Problem to work on ->
Of the material below, the lines to be retyped are those from the line containing "The Blender Python" through the line containing "wire(lab, lerpY(pix, Ya, Yb), r, 'wire_grey', n=4)", inclusive; reproduce them exactly.

Supplied material ->
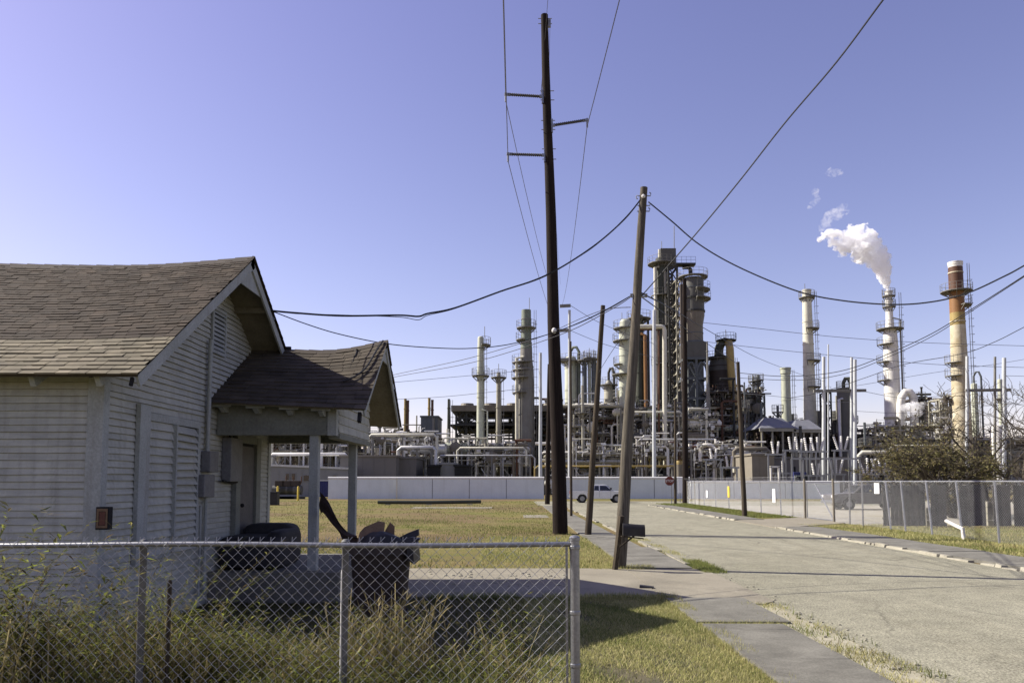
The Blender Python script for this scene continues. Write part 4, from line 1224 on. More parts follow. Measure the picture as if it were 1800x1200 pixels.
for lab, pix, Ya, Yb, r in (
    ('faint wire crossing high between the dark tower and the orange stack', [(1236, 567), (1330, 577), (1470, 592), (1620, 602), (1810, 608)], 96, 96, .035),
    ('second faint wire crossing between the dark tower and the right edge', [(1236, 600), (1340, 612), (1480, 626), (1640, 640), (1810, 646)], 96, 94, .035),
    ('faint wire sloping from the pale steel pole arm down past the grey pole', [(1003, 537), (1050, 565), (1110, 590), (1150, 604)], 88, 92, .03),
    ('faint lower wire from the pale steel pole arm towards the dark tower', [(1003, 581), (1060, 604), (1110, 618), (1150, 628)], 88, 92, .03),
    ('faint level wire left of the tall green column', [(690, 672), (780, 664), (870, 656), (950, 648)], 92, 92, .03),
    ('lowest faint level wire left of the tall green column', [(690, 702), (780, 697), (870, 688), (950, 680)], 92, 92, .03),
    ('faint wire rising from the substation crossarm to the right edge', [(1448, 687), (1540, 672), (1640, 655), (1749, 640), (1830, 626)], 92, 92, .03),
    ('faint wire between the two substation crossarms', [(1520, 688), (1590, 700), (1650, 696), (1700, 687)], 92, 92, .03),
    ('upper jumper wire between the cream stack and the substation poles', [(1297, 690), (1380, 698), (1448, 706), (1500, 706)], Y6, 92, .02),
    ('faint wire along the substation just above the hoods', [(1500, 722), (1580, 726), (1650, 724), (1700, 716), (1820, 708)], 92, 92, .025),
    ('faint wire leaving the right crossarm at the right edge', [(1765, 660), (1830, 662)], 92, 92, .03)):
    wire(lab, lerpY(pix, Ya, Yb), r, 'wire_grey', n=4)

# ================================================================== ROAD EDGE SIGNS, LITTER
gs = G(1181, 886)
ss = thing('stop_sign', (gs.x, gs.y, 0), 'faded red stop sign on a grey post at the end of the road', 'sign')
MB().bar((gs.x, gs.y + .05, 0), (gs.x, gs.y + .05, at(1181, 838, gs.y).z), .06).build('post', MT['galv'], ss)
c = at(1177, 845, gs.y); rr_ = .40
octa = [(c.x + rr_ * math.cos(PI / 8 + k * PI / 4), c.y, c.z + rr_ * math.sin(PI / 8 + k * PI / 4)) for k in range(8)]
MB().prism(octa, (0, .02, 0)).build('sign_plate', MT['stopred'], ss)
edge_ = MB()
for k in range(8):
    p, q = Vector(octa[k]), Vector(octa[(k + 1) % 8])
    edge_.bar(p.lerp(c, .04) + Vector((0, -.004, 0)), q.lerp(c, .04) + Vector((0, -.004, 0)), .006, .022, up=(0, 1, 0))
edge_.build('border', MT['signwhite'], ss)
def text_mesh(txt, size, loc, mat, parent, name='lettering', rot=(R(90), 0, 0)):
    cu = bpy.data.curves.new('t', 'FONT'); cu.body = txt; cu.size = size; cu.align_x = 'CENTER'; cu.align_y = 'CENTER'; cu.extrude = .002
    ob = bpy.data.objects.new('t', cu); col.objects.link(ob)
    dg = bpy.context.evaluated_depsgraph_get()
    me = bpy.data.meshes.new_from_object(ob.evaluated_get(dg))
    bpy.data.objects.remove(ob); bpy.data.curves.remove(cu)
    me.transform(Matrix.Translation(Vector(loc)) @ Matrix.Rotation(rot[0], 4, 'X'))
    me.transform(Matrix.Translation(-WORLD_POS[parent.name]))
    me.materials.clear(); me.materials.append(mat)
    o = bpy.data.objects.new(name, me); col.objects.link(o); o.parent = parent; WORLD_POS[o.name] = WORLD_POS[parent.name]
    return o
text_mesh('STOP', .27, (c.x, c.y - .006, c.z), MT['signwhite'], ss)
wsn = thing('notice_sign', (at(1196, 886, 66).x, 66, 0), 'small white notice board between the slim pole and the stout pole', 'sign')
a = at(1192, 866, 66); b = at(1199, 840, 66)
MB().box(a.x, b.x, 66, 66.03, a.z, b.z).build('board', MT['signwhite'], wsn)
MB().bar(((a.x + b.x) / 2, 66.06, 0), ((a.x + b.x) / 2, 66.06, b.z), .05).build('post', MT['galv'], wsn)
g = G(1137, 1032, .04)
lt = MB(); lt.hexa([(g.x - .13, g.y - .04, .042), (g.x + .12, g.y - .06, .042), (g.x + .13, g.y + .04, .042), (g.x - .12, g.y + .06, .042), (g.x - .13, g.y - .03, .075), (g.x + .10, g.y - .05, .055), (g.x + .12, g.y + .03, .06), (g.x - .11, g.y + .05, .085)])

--

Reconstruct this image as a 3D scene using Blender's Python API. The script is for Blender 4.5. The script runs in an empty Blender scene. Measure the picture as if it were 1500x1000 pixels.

Response to this exercise ->
The Blender Python script for this scene continues. Write part 4, from line 1224 on. More parts follow. Measure the picture as if it were 1800x1200 pixels.
for lab, pix, Ya, Yb, r in (
    ('faint wire crossing high between the dark tower and the orange stack', [(1236, 567), (1330, 577), (1470, 592), (1620, 602), (1810, 608)], 96, 96, .035),
    ('second faint wire crossing between the dark tower and the right edge', [(1236, 600), (1340, 612), (1480, 626), (1640, 640), (1810, 646)], 96, 94, .035),
    ('faint wire sloping from the pale steel pole arm down past the grey pole', [(1003, 537), (1050, 565), (1110, 590), (1150, 604)], 88, 92, .03),
    ('faint lower wire from the pale steel pole arm towards the dark tower', [(1003, 581), (1060, 604), (1110, 618), (1150, 628)], 88, 92, .03),
    ('faint level wire left of the tall green column', [(690, 672), (780, 664), (870, 656), (950, 648)], 92, 92, .03),
    ('lowest faint level wire left of the tall green column', [(690, 702), (780, 697), (870, 688), (950, 680)], 92, 92, .03),
    ('faint wire rising from the substation crossarm to the right edge', [(1448, 687), (1540, 672), (1640, 655), (1749, 640), (1830, 626)], 92, 92, .03),
    ('faint wire between the two substation crossarms', [(1520, 688), (1590, 700), (1650, 696), (1700, 687)], 92, 92, .03),
    ('upper jumper wire between the cream stack and the substation poles', [(1297, 690), (1380, 698), (1448, 706), (1500, 706)], Y6, 92, .02),
    ('faint wire along the substation just above the hoods', [(1500, 722), (1580, 726), (1650, 724), (1700, 716), (1820, 708)], 92, 92, .025),
    ('faint wire leaving the right crossarm at the right edge', [(1765, 660), (1830, 662)], 92, 92, .03)):
    wire(lab, lerpY(pix, Ya, Yb), r, 'wire_grey', n=4)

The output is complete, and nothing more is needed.